A Chateau no mo’: Demolition in Historic Northeast leaves neighbors fuming

Bill Broderick, an inspector with the city’s Dangerous Buildings division, was driving in the Pendleton Heights neighborhood of northeast Kansas City a week ago when he noticed a vacant building at 308 Brooklyn that people in the neighborhood refer to as “the Chateau.” Part of the roof was missing, leaving the building exposed to the elements. The inspector went inside — he told his supervisors that the structure wasn’t secure — and saw disrepair that, in his opinion, was so egregious that the structure threatened to collapse.

Broderick scheduled the building, and another nearby, for emergency demolition. By Monday, a crew was on the scene with heavy equipment, ready to start chomping away.

Though the Dangerous Buildings Demolition Program is out of money for the fiscal year, a little extra is held over in the budget to tear down buildings that are imminent threats to public health and safety. The Chateau qualified, according to Susan Crider, field supervisor in Dangerous Buildings. When she checked on it herself, she says, she saw that the Chateau’s attic floor had broken through the second and third floors and landed in the basement, leaving a gaping hole in the building’s core. The north wall was so fragile that a heavy snow could knock it down. The four-plex on the corner of Lexington and Brooklyn was even worse.

“If they were closed to entry, no one would have known what was going on with the conditions inside,” Crider says. “But you could climb into the basement,” and a curious kid might have found a place to play under three stories of unstable material, she says.

But some people weren’t ready to see the Chateau go. The president of the Pendleton Heights Neighborhood Association, Kent Dicus (pronounced “Die-cuss”), was shocked to see a demolition crew outside the Chateau on Monday. He called the Landmarks Commission and was told that Pendleton Heights’ historic designation couldn’t trump an emergency demolition order.

Dicus contacted an architect friend who found a colleague at his firm who was willing to put a new roof on the building if it would stall the demolition. Dicus fired off an e-mail to his district’s councilwoman, Deb Hermann, the mayor, and city staff in the housing department, begging for a delay. “PLEASE give us until Monday (March 30th) to meet to put a plan together to try to save these important buildings. You can tell by looking at the attachments that they are beautiful and deserve every opportunity to be saved. Please don’t make the neighborhood suffer permanent losses as a result of one negligent person,” he wrote.

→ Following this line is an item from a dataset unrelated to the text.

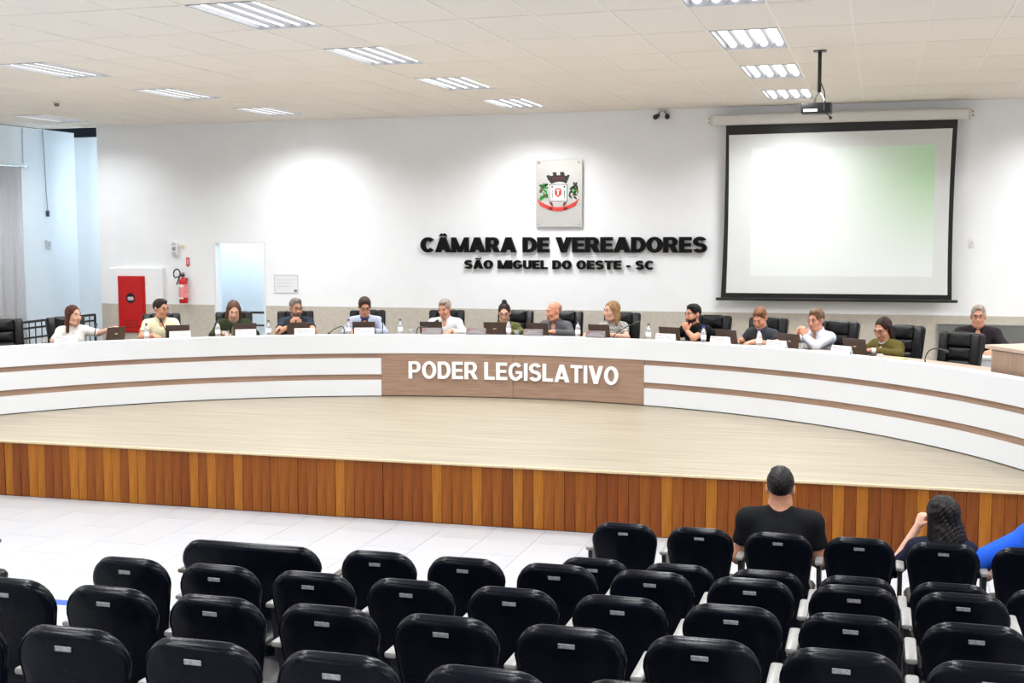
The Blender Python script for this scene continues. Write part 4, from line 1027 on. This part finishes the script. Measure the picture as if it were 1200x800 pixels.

The negligent person Dicus refers to is Gary Marsh, the owner of the four-plex, the Chateau and his own home, all clustered near the corner of Lexington and Brooklyn. He had maintained the facade of the Chateau with new coats of paint, effectively concealing the disrepair inside for years. Crider, with Dangerous Buildings, says Marsh hadn’t realized that the properties were so structurally unsafe until talking with the inspectors. “He seemed to understand and didn’t object,” Crider says, adding that he hasn’t called her office since.

Despite Dicus’ last-minute efforts, the demolition went on as planned. Here’s what the Chateau looked like on Wednesday:

The loss of the Chateau is still reverberating in the neighborhood. The picture above comes from the blog F-Stop Etcetera, where some historic-building-lovin’ outrage is chronicled.

Had the city notified the neighborhood association that demolition was pending, Dicus says, they might have been able to convince Marsh to sell to someone who could save the building.

“We see so many other dangerous buildings,” Dicus says. “I’m not justifying them standing, but … there are others in much worse shape, and for us to not have been notified of any pending demolition in a supposedly historically protected neighborhood, I found that inexcusable.”

Marsh has not yet responded to a request for comment.